(3D scene scripts)
◆ ◆ ◆ ◆ ◆

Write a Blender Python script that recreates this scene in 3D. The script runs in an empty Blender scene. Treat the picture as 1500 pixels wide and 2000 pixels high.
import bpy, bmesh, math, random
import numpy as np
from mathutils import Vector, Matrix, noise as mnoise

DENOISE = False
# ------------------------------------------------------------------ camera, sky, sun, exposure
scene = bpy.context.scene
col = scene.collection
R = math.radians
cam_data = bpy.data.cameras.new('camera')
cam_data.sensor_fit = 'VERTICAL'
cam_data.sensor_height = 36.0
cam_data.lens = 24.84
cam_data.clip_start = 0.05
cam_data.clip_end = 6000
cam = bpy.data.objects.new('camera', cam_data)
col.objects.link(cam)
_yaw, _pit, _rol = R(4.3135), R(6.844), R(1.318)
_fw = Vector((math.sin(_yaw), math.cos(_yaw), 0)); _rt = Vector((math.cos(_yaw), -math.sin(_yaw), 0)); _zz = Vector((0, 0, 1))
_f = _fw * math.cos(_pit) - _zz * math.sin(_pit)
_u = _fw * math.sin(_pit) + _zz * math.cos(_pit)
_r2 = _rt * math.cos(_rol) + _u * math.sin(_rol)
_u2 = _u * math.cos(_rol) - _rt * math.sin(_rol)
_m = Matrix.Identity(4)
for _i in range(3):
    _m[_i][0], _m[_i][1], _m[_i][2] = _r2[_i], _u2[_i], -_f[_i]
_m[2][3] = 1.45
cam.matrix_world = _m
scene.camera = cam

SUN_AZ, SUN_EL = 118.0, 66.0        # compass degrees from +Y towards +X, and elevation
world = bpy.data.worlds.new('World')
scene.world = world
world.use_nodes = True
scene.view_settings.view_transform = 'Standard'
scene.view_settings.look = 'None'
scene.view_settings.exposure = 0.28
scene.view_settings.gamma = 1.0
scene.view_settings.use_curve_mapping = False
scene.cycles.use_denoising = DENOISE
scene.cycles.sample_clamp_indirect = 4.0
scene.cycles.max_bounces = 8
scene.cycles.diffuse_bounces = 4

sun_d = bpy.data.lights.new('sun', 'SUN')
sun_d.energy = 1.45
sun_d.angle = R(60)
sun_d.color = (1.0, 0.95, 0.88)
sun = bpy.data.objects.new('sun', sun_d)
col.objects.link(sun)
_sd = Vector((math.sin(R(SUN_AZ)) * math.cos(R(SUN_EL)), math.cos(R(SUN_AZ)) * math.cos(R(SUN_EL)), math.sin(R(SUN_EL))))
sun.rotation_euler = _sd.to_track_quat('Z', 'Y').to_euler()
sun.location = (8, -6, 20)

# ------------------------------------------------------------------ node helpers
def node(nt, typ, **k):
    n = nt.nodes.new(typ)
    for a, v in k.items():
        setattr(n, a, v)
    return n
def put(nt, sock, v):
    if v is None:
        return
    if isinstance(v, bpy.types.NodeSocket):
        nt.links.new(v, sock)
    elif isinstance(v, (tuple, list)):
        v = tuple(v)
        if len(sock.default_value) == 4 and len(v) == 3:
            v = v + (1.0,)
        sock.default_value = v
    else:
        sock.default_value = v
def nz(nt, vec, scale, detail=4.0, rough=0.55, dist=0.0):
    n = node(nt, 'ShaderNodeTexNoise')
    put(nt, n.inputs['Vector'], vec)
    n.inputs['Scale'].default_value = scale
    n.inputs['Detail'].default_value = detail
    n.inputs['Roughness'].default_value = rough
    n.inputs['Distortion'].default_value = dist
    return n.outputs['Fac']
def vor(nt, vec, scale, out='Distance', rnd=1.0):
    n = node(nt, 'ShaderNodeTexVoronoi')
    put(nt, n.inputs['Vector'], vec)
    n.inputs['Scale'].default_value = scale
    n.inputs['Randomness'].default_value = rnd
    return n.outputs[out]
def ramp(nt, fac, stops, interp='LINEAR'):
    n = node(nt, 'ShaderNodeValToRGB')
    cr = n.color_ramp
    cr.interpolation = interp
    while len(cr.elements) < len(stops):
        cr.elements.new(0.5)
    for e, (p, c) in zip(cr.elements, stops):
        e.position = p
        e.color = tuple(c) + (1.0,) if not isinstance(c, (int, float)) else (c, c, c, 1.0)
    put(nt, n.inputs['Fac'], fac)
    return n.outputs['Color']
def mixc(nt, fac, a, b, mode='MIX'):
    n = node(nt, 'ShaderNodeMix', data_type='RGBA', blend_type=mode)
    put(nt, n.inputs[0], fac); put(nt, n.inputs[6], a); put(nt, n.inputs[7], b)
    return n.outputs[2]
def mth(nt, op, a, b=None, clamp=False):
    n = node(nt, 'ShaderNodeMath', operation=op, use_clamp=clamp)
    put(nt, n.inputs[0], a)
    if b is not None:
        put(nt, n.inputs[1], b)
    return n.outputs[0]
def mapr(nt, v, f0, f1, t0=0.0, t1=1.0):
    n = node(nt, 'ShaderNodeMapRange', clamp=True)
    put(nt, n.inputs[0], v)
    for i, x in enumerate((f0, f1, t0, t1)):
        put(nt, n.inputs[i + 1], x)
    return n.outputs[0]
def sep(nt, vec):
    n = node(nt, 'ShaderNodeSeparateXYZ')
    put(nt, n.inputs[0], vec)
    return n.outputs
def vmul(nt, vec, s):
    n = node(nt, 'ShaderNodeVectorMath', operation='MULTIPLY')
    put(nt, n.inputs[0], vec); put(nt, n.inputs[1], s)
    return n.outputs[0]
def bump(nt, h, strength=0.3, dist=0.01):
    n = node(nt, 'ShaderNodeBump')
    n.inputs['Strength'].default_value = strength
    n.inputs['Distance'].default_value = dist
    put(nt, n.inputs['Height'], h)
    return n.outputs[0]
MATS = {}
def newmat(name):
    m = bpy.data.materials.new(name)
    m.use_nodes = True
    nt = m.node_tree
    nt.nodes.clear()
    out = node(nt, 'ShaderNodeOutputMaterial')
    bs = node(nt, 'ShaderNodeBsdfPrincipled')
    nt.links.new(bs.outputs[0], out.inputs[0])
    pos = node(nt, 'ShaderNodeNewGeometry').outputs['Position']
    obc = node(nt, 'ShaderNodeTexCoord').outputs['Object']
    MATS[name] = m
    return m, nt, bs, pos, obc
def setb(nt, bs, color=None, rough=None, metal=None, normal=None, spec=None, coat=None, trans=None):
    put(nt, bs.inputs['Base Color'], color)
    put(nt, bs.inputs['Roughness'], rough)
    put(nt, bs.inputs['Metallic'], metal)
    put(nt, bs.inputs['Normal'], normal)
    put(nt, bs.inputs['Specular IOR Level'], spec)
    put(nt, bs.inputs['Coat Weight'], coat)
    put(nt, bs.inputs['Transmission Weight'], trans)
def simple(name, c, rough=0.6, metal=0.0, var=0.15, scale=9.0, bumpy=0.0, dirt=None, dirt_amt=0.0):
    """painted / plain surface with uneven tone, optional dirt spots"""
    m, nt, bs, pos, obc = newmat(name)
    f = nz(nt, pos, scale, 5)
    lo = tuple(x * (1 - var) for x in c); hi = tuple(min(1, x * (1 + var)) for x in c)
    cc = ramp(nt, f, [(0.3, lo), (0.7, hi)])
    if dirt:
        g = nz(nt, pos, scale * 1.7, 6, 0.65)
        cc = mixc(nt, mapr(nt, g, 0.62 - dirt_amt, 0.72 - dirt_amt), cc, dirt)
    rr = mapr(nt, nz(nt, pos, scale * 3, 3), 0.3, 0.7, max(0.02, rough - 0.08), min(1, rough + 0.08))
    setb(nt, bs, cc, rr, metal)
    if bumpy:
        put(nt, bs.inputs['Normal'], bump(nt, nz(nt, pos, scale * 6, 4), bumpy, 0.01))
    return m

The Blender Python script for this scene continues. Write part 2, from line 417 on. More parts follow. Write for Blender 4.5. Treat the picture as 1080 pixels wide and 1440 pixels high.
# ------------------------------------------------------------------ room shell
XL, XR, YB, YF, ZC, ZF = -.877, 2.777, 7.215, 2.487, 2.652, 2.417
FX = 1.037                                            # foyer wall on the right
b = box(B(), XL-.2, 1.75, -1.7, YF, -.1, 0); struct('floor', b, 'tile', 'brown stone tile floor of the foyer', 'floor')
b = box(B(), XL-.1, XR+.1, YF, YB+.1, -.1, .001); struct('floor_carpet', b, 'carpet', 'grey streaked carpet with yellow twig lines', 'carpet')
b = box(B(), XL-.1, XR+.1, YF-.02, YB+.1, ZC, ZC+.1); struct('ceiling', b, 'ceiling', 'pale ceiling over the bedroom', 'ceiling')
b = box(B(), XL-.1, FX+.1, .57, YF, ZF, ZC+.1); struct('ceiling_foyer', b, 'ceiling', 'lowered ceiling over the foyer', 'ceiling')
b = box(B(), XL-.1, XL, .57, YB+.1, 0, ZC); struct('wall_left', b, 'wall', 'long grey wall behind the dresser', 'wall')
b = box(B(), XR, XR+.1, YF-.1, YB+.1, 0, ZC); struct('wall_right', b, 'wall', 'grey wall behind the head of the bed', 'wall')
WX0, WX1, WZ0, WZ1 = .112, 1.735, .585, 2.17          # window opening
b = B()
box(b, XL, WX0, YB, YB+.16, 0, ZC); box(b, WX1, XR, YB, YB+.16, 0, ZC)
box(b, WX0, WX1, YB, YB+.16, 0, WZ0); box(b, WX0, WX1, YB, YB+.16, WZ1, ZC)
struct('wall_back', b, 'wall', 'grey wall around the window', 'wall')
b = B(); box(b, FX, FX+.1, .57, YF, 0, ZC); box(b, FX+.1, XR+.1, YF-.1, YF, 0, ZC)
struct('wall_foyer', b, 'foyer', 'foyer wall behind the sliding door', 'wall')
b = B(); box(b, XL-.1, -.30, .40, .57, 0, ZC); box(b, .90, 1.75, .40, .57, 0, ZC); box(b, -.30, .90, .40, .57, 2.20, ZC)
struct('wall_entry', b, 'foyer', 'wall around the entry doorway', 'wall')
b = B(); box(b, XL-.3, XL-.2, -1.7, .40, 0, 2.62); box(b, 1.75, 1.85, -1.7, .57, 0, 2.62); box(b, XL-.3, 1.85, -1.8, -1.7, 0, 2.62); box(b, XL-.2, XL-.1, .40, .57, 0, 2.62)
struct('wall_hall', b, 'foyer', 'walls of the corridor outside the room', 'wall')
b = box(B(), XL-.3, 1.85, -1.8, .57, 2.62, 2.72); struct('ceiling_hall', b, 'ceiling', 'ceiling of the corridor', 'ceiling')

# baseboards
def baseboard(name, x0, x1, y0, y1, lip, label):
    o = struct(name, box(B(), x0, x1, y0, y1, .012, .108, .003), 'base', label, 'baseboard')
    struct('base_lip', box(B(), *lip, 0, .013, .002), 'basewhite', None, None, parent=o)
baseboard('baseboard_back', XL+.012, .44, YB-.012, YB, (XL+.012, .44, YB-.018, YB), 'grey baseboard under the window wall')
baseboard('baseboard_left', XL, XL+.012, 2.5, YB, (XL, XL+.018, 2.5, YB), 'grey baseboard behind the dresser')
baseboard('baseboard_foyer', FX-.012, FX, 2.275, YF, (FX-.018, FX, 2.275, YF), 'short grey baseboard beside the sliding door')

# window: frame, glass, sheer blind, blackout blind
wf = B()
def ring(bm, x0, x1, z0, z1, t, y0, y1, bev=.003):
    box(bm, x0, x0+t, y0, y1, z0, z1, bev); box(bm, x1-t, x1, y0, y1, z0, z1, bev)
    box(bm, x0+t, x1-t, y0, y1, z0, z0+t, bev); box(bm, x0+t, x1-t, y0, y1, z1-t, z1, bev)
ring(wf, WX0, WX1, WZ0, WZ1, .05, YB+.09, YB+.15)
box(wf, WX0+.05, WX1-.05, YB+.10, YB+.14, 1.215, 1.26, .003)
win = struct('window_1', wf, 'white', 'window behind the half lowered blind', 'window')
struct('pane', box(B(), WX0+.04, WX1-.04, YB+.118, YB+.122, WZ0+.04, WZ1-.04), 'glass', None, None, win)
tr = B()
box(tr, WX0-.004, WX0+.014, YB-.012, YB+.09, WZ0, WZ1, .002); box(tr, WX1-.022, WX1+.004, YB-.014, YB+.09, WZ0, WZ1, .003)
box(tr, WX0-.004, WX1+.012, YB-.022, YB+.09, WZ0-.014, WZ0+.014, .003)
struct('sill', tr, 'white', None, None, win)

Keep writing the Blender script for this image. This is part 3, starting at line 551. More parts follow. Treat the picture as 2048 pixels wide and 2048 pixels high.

◆ ◆ ◆ ◆ ◆

Brief.
Output exactly the lines running from the line containing "The Blender Python" through the line containing "b = box(B(), XL-.3, 1.85, -1.8, .57, 2.62, 2.72);", and only those lines.

Response for this exercise.
The Blender Python script for this scene continues. Write part 2, from line 417 on. More parts follow. Write for Blender 4.5. Treat the picture as 1080 pixels wide and 1440 pixels high.
# ------------------------------------------------------------------ room shell
XL, XR, YB, YF, ZC, ZF = -.877, 2.777, 7.215, 2.487, 2.652, 2.417
FX = 1.037                                            # foyer wall on the right
b = box(B(), XL-.2, 1.75, -1.7, YF, -.1, 0); struct('floor', b, 'tile', 'brown stone tile floor of the foyer', 'floor')
b = box(B(), XL-.1, XR+.1, YF, YB+.1, -.1, .001); struct('floor_carpet', b, 'carpet', 'grey streaked carpet with yellow twig lines', 'carpet')
b = box(B(), XL-.1, XR+.1, YF-.02, YB+.1, ZC, ZC+.1); struct('ceiling', b, 'ceiling', 'pale ceiling over the bedroom', 'ceiling')
b = box(B(), XL-.1, FX+.1, .57, YF, ZF, ZC+.1); struct('ceiling_foyer', b, 'ceiling', 'lowered ceiling over the foyer', 'ceiling')
b = box(B(), XL-.1, XL, .57, YB+.1, 0, ZC); struct('wall_left', b, 'wall', 'long grey wall behind the dresser', 'wall')
b = box(B(), XR, XR+.1, YF-.1, YB+.1, 0, ZC); struct('wall_right', b, 'wall', 'grey wall behind the head of the bed', 'wall')
WX0, WX1, WZ0, WZ1 = .112, 1.735, .585, 2.17          # window opening
b = B()
box(b, XL, WX0, YB, YB+.16, 0, ZC); box(b, WX1, XR, YB, YB+.16, 0, ZC)
box(b, WX0, WX1, YB, YB+.16, 0, WZ0); box(b, WX0, WX1, YB, YB+.16, WZ1, ZC)
struct('wall_back', b, 'wall', 'grey wall around the window', 'wall')
b = B(); box(b, FX, FX+.1, .57, YF, 0, ZC); box(b, FX+.1, XR+.1, YF-.1, YF, 0, ZC)
struct('wall_foyer', b, 'foyer', 'foyer wall behind the sliding door', 'wall')
b = B(); box(b, XL-.1, -.30, .40, .57, 0, ZC); box(b, .90, 1.75, .40, .57, 0, ZC); box(b, -.30, .90, .40, .57, 2.20, ZC)
struct('wall_entry', b, 'foyer', 'wall around the entry doorway', 'wall')
b = B(); box(b, XL-.3, XL-.2, -1.7, .40, 0, 2.62); box(b, 1.75, 1.85, -1.7, .57, 0, 2.62); box(b, XL-.3, 1.85, -1.8, -1.7, 0, 2.62); box(b, XL-.2, XL-.1, .40, .57, 0, 2.62)
struct('wall_hall', b, 'foyer', 'walls of the corridor outside the room', 'wall')
b = box(B(), XL-.3, 1.85, -1.8, .57, 2.62, 2.72); struct('ceiling_hall', b, 'ceiling', 'ceiling of the corridor', 'ceiling')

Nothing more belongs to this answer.